**Do this**
Reproduce each line of the material precisely.

**Dataset extract**
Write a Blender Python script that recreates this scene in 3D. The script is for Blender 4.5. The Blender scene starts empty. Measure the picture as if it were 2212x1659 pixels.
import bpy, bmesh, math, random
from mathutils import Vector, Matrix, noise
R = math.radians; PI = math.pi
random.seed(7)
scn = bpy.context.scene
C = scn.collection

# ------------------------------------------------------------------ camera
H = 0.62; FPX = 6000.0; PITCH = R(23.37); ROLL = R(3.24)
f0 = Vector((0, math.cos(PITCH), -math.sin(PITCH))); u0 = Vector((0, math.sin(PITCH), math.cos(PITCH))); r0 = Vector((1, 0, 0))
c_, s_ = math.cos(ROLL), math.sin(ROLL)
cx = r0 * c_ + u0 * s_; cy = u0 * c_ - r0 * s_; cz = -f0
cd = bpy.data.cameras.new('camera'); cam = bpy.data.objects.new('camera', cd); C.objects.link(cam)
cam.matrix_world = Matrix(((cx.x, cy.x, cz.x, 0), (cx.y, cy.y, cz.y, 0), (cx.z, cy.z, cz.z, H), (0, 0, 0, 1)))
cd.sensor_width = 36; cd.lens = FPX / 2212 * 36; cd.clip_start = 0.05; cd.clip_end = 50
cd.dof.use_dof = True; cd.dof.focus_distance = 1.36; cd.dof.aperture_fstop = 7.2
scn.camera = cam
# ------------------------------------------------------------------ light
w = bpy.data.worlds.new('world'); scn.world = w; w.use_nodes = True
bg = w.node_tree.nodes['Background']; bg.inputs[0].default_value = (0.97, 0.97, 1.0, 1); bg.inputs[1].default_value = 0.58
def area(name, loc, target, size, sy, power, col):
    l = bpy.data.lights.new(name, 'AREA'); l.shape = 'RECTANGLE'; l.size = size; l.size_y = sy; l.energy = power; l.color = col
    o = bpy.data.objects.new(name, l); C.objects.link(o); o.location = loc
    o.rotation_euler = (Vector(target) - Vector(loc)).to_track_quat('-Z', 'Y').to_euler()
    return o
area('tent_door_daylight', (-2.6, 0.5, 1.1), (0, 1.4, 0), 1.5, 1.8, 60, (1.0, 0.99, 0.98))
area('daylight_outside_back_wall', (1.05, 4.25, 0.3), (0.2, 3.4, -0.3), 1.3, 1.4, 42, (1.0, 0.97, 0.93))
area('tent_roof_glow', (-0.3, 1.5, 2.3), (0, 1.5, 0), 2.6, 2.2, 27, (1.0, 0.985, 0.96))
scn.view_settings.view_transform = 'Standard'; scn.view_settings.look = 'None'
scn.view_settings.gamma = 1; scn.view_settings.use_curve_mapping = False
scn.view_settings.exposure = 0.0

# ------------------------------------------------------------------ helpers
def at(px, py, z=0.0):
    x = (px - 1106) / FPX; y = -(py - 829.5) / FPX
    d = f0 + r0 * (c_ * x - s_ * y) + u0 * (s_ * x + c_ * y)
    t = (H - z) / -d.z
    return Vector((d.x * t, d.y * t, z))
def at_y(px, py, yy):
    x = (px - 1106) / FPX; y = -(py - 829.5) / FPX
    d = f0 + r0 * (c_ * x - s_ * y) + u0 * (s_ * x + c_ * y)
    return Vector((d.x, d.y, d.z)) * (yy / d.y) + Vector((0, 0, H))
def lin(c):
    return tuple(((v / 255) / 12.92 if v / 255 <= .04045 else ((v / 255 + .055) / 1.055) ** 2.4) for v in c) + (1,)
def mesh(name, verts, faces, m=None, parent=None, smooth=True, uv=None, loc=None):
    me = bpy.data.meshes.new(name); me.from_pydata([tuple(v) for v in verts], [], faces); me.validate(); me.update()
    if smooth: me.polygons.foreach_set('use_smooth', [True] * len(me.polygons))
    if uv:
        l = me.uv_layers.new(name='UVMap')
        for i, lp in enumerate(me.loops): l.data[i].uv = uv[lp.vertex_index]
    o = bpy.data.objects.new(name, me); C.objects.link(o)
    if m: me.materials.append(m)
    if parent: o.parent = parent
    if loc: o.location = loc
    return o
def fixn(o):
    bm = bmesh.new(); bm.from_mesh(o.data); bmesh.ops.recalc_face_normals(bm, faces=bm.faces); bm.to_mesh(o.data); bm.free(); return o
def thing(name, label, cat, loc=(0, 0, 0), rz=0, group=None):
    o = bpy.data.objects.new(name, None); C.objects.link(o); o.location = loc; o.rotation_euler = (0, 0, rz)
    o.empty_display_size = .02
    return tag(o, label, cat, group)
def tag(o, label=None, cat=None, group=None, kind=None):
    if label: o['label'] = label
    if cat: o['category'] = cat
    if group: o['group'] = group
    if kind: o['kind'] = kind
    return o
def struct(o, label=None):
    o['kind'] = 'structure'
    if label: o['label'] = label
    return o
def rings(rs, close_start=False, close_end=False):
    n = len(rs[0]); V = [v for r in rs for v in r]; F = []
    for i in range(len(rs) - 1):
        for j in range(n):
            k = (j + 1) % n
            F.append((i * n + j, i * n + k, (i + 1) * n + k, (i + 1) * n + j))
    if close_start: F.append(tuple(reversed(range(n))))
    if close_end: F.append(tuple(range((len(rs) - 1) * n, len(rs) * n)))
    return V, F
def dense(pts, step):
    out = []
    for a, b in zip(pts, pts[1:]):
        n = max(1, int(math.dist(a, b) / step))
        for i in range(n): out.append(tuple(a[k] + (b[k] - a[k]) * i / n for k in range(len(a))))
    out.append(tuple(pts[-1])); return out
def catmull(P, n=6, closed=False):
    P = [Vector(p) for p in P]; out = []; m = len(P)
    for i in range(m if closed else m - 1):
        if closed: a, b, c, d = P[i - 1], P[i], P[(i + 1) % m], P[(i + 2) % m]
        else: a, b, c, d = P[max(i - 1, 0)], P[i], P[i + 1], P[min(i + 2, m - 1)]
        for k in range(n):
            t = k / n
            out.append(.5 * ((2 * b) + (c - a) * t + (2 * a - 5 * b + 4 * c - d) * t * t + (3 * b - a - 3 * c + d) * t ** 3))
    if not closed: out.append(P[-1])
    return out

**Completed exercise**
Write a Blender Python script that recreates this scene in 3D. The script is for Blender 4.5. The Blender scene starts empty. Measure the picture as if it were 2212x1659 pixels.
import bpy, bmesh, math, random
from mathutils import Vector, Matrix, noise
R = math.radians; PI = math.pi
random.seed(7)
scn = bpy.context.scene
C = scn.collection

# ------------------------------------------------------------------ camera
H = 0.62; FPX = 6000.0; PITCH = R(23.37); ROLL = R(3.24)
f0 = Vector((0, math.cos(PITCH), -math.sin(PITCH))); u0 = Vector((0, math.sin(PITCH), math.cos(PITCH))); r0 = Vector((1, 0, 0))
c_, s_ = math.cos(ROLL), math.sin(ROLL)
cx = r0 * c_ + u0 * s_; cy = u0 * c_ - r0 * s_; cz = -f0
cd = bpy.data.cameras.new('camera'); cam = bpy.data.objects.new('camera', cd); C.objects.link(cam)
cam.matrix_world = Matrix(((cx.x, cy.x, cz.x, 0), (cx.y, cy.y, cz.y, 0), (cx.z, cy.z, cz.z, H), (0, 0, 0, 1)))
cd.sensor_width = 36; cd.lens = FPX / 2212 * 36; cd.clip_start = 0.05; cd.clip_end = 50
cd.dof.use_dof = True; cd.dof.focus_distance = 1.36; cd.dof.aperture_fstop = 7.2
scn.camera = cam
# ------------------------------------------------------------------ light
w = bpy.data.worlds.new('world'); scn.world = w; w.use_nodes = True
bg = w.node_tree.nodes['Background']; bg.inputs[0].default_value = (0.97, 0.97, 1.0, 1); bg.inputs[1].default_value = 0.58
def area(name, loc, target, size, sy, power, col):
    l = bpy.data.lights.new(name, 'AREA'); l.shape = 'RECTANGLE'; l.size = size; l.size_y = sy; l.energy = power; l.color = col
    o = bpy.data.objects.new(name, l); C.objects.link(o); o.location = loc
    o.rotation_euler = (Vector(target) - Vector(loc)).to_track_quat('-Z', 'Y').to_euler()
    return o
area('tent_door_daylight', (-2.6, 0.5, 1.1), (0, 1.4, 0), 1.5, 1.8, 60, (1.0, 0.99, 0.98))
area('daylight_outside_back_wall', (1.05, 4.25, 0.3), (0.2, 3.4, -0.3), 1.3, 1.4, 42, (1.0, 0.97, 0.93))
area('tent_roof_glow', (-0.3, 1.5, 2.3), (0, 1.5, 0), 2.6, 2.2, 27, (1.0, 0.985, 0.96))
scn.view_settings.view_transform = 'Standard'; scn.view_settings.look = 'None'
scn.view_settings.gamma = 1; scn.view_settings.use_curve_mapping = False
scn.view_settings.exposure = 0.0

# ------------------------------------------------------------------ helpers
def at(px, py, z=0.0):
    x = (px - 1106) / FPX; y = -(py - 829.5) / FPX
    d = f0 + r0 * (c_ * x - s_ * y) + u0 * (s_ * x + c_ * y)
    t = (H - z) / -d.z
    return Vector((d.x * t, d.y * t, z))
def at_y(px, py, yy):
    x = (px - 1106) / FPX; y = -(py - 829.5) / FPX
    d = f0 + r0 * (c_ * x - s_ * y) + u0 * (s_ * x + c_ * y)
    return Vector((d.x, d.y, d.z)) * (yy / d.y) + Vector((0, 0, H))
def lin(c):
    return tuple(((v / 255) / 12.92 if v / 255 <= .04045 else ((v / 255 + .055) / 1.055) ** 2.4) for v in c) + (1,)
def mesh(name, verts, faces, m=None, parent=None, smooth=True, uv=None, loc=None):
    me = bpy.data.meshes.new(name); me.from_pydata([tuple(v) for v in verts], [], faces); me.validate(); me.update()
    if smooth: me.polygons.foreach_set('use_smooth', [True] * len(me.polygons))
    if uv:
        l = me.uv_layers.new(name='UVMap')
        for i, lp in enumerate(me.loops): l.data[i].uv = uv[lp.vertex_index]
    o = bpy.data.objects.new(name, me); C.objects.link(o)
    if m: me.materials.append(m)
    if parent: o.parent = parent
    if loc: o.location = loc
    return o
def fixn(o):
    bm = bmesh.new(); bm.from_mesh(o.data); bmesh.ops.recalc_face_normals(bm, faces=bm.faces); bm.to_mesh(o.data); bm.free(); return o
def thing(name, label, cat, loc=(0, 0, 0), rz=0, group=None):
    o = bpy.data.objects.new(name, None); C.objects.link(o); o.location = loc; o.rotation_euler = (0, 0, rz)
    o.empty_display_size = .02
    return tag(o, label, cat, group)
def tag(o, label=None, cat=None, group=None, kind=None):
    if label: o['label'] = label
    if cat: o['category'] = cat
    if group: o['group'] = group
    if kind: o['kind'] = kind
    return o
def struct(o, label=None):
    o['kind'] = 'structure'
    if label: o['label'] = label
    return o
def rings(rs, close_start=False, close_end=False):
    n = len(rs[0]); V = [v for r in rs for v in r]; F = []
    for i in range(len(rs) - 1):
        for j in range(n):
            k = (j + 1) % n
            F.append((i * n + j, i * n + k, (i + 1) * n + k, (i + 1) * n + j))
    if close_start: F.append(tuple(reversed(range(n))))
    if close_end: F.append(tuple(range((len(rs) - 1) * n, len(rs) * n)))
    return V, F
def dense(pts, step):
    out = []
    for a, b in zip(pts, pts[1:]):
        n = max(1, int(math.dist(a, b) / step))
        for i in range(n): out.append(tuple(a[k] + (b[k] - a[k]) * i / n for k in range(len(a))))
    out.append(tuple(pts[-1])); return out
def catmull(P, n=6, closed=False):
    P = [Vector(p) for p in P]; out = []; m = len(P)
    for i in range(m if closed else m - 1):
        if closed: a, b, c, d = P[i - 1], P[i], P[(i + 1) % m], P[(i + 2) % m]
        else: a, b, c, d = P[max(i - 1, 0)], P[i], P[i + 1], P[min(i + 2, m - 1)]
        for k in range(n):
            t = k / n
            out.append(.5 * ((2 * b) + (c - a) * t + (2 * a - 5 * b + 4 * c - d) * t * t + (3 * b - a - 3 * c + d) * t ** 3))
    if not closed: out.append(P[-1])
    return out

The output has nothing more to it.